Recorded information
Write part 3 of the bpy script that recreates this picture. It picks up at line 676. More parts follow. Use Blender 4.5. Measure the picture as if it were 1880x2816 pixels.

==

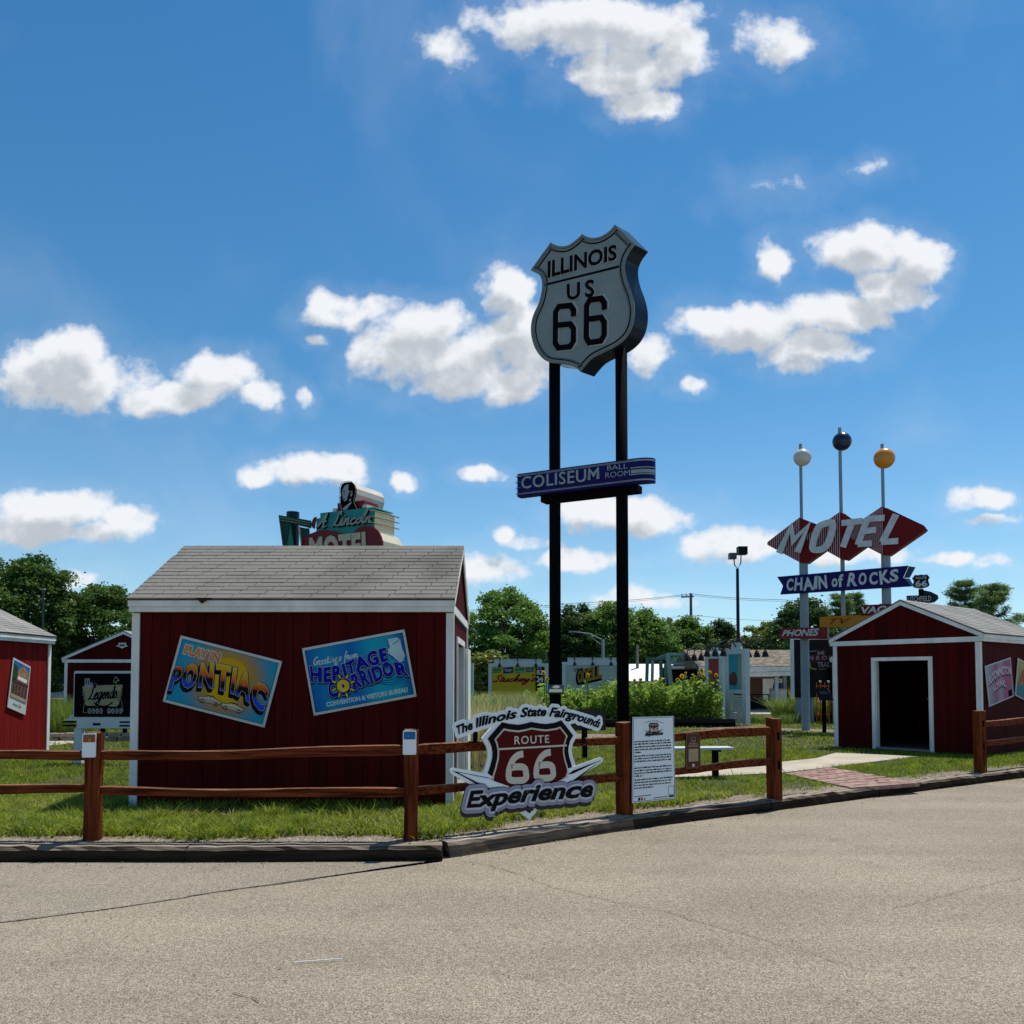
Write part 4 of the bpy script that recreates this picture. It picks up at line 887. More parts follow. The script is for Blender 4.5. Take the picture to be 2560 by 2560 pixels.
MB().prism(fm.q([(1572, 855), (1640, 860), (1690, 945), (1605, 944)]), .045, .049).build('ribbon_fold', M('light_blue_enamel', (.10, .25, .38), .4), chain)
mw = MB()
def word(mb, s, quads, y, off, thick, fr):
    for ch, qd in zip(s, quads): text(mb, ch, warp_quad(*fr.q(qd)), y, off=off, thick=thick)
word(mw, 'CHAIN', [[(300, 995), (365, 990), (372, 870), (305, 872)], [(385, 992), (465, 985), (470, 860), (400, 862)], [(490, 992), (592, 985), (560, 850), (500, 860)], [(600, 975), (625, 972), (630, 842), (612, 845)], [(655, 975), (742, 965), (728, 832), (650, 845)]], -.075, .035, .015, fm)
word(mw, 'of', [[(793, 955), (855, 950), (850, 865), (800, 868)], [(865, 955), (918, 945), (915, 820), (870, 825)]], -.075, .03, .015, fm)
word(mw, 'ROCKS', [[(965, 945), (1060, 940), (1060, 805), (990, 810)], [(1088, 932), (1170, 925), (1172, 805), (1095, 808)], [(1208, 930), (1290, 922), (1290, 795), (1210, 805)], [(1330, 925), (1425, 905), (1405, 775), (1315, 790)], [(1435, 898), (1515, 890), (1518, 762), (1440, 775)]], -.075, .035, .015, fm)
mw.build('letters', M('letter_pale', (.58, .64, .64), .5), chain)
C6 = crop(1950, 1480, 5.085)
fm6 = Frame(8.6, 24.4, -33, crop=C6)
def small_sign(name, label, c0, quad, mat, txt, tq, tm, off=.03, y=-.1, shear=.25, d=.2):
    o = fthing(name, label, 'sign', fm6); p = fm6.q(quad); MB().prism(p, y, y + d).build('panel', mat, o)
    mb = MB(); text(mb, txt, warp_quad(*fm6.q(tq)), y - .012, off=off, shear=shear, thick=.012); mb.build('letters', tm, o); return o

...

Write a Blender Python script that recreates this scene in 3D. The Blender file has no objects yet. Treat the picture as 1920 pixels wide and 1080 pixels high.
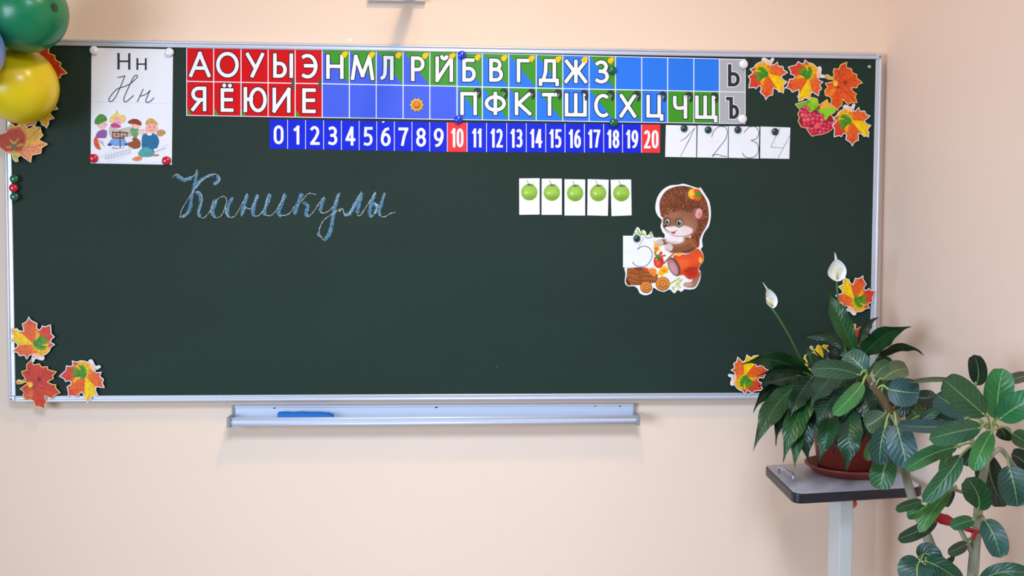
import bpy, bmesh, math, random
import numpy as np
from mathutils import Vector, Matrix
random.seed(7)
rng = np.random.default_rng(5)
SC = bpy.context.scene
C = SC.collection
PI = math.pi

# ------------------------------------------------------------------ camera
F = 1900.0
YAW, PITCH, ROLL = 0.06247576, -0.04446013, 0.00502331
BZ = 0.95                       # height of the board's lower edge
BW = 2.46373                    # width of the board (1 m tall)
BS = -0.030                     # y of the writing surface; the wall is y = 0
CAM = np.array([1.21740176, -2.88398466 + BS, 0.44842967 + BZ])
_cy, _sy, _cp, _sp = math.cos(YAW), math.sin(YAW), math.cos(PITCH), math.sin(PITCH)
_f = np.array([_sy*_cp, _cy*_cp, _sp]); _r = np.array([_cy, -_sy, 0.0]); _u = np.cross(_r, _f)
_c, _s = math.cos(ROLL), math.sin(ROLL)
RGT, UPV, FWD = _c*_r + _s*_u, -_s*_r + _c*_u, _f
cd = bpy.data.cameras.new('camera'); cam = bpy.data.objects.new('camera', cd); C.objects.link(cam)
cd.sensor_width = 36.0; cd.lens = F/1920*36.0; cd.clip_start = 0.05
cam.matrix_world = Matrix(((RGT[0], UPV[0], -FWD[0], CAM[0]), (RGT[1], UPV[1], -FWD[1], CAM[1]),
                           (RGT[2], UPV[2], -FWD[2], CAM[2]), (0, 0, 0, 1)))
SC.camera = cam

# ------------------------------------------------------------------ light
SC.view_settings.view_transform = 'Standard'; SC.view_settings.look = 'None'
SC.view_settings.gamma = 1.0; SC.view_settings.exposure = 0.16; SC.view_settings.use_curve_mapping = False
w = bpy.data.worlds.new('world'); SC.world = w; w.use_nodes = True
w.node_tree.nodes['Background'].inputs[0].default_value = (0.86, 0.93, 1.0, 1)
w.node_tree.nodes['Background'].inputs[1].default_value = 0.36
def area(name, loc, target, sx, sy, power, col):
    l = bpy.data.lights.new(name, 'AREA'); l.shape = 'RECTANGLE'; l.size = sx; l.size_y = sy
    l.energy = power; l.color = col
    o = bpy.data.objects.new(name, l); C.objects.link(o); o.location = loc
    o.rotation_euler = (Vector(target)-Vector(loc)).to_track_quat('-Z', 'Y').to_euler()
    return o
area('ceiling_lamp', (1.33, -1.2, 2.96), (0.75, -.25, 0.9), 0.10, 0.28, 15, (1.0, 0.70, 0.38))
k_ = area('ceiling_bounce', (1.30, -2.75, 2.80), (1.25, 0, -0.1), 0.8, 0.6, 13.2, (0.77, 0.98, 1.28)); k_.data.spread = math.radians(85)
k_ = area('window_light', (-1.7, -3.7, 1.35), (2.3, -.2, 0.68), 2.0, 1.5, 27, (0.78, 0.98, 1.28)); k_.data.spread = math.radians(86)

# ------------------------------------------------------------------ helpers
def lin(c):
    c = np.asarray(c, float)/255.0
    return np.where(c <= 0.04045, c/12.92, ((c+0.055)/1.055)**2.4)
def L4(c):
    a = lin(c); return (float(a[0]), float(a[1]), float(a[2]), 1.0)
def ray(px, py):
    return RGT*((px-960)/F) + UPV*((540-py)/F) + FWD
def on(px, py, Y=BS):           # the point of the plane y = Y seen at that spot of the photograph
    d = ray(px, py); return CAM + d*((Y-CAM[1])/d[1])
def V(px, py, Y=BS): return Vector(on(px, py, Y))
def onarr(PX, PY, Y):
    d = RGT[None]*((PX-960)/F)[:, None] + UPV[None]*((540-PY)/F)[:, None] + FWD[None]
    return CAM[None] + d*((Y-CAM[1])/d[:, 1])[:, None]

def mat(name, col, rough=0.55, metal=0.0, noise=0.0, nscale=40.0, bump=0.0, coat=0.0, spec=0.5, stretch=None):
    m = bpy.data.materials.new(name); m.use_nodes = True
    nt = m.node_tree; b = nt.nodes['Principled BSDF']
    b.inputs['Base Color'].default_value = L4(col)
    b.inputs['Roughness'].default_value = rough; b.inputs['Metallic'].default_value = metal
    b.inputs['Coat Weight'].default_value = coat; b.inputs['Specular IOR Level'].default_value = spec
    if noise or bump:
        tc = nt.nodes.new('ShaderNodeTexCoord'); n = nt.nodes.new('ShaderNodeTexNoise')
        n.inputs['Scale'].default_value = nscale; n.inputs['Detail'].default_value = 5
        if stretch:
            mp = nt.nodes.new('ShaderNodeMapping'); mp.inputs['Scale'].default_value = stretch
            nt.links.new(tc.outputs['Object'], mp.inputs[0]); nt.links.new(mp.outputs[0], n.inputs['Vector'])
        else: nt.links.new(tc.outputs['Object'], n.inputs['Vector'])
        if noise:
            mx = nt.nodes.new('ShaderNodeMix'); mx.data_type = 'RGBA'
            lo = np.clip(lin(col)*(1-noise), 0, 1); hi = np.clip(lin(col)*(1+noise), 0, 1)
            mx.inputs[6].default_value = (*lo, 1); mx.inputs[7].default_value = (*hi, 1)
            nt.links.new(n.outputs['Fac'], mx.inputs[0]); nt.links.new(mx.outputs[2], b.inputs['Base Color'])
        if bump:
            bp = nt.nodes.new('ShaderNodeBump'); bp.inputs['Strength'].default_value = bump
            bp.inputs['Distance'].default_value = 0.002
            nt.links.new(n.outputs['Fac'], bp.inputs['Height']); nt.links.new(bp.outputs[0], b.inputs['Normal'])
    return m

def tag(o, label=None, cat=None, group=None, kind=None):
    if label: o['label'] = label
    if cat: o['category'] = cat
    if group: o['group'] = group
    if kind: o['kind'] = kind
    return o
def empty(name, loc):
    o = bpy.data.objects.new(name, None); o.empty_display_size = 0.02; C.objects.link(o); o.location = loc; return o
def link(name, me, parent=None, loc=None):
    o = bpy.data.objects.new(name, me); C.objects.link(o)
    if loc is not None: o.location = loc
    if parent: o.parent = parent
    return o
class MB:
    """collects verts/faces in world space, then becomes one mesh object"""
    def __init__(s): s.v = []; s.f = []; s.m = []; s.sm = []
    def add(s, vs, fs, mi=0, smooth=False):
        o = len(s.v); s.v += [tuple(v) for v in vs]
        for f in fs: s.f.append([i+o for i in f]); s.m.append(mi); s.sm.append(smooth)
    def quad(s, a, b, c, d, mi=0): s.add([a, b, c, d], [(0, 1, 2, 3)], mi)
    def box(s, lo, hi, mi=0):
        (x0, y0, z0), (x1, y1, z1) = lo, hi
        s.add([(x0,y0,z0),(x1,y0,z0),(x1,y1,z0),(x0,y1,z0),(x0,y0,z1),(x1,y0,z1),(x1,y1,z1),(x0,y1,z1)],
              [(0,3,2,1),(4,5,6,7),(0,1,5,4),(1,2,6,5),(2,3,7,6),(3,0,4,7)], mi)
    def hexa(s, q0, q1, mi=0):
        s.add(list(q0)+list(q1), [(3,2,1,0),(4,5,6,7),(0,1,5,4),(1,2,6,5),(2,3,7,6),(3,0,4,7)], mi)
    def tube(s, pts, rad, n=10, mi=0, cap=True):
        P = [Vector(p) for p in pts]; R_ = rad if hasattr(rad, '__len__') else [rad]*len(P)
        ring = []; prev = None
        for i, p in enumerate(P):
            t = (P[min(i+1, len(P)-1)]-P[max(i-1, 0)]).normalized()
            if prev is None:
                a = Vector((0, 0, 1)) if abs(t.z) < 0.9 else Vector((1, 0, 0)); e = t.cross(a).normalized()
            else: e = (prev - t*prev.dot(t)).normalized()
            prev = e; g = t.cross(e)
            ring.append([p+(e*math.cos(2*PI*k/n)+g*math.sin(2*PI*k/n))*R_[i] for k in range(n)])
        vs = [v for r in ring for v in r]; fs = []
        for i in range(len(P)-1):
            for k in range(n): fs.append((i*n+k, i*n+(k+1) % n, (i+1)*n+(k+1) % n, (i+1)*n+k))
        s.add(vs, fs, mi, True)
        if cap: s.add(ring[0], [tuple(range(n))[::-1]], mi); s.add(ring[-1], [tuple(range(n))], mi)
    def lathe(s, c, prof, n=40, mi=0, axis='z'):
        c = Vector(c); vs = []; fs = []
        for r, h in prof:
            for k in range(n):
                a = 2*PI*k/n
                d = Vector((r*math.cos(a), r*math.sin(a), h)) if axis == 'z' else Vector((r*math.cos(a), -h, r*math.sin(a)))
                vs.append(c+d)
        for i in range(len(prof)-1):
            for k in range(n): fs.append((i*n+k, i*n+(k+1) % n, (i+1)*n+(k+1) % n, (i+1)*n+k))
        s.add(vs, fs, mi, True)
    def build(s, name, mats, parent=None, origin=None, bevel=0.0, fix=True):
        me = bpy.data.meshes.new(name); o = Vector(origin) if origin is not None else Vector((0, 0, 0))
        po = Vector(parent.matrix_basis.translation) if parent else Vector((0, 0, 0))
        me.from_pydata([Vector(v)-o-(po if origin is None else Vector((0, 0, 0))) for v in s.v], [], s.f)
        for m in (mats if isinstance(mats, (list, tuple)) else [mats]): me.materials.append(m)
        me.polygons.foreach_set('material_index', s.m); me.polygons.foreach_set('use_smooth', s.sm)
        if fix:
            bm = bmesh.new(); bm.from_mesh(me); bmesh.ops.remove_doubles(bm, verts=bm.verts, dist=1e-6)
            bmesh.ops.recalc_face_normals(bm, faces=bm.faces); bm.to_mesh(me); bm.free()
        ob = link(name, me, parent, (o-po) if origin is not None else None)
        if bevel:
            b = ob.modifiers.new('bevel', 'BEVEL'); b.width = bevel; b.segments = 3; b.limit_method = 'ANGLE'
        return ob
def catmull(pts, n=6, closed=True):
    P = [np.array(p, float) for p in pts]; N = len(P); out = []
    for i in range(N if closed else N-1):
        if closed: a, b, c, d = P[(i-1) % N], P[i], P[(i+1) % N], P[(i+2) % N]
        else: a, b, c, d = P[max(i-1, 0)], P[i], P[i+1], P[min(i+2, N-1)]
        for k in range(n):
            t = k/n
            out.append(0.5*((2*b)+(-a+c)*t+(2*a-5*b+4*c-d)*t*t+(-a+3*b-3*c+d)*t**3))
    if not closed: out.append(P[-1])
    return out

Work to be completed
Extract, word for word, the line containing "Write part 4", the line containing "mb = MB(); text(mb, txt, warp_quad(*fm6.q(tq)), y", and every line between them.

Answer to the exercise
Write part 4 of the bpy script that recreates this picture. It picks up at line 887. More parts follow. The script is for Blender 4.5. Take the picture to be 2560 by 2560 pixels.
MB().prism(fm.q([(1572, 855), (1640, 860), (1690, 945), (1605, 944)]), .045, .049).build('ribbon_fold', M('light_blue_enamel', (.10, .25, .38), .4), chain)
mw = MB()
def word(mb, s, quads, y, off, thick, fr):
    for ch, qd in zip(s, quads): text(mb, ch, warp_quad(*fr.q(qd)), y, off=off, thick=thick)
word(mw, 'CHAIN', [[(300, 995), (365, 990), (372, 870), (305, 872)], [(385, 992), (465, 985), (470, 860), (400, 862)], [(490, 992), (592, 985), (560, 850), (500, 860)], [(600, 975), (625, 972), (630, 842), (612, 845)], [(655, 975), (742, 965), (728, 832), (650, 845)]], -.075, .035, .015, fm)
word(mw, 'of', [[(793, 955), (855, 950), (850, 865), (800, 868)], [(865, 955), (918, 945), (915, 820), (870, 825)]], -.075, .03, .015, fm)
word(mw, 'ROCKS', [[(965, 945), (1060, 940), (1060, 805), (990, 810)], [(1088, 932), (1170, 925), (1172, 805), (1095, 808)], [(1208, 930), (1290, 922), (1290, 795), (1210, 805)], [(1330, 925), (1425, 905), (1405, 775), (1315, 790)], [(1435, 898), (1515, 890), (1518, 762), (1440, 775)]], -.075, .035, .015, fm)
mw.build('letters', M('letter_pale', (.58, .64, .64), .5), chain)
C6 = crop(1950, 1480, 5.085)
fm6 = Frame(8.6, 24.4, -33, crop=C6)
def small_sign(name, label, c0, quad, mat, txt, tq, tm, off=.03, y=-.1, shear=.25, d=.2):
    o = fthing(name, label, 'sign', fm6); p = fm6.q(quad); MB().prism(p, y, y + d).build('panel', mat, o)
    mb = MB(); text(mb, txt, warp_quad(*fm6.q(tq)), y - .012, off=off, shear=shear, thick=.012); mb.build('letters', tm, o); return o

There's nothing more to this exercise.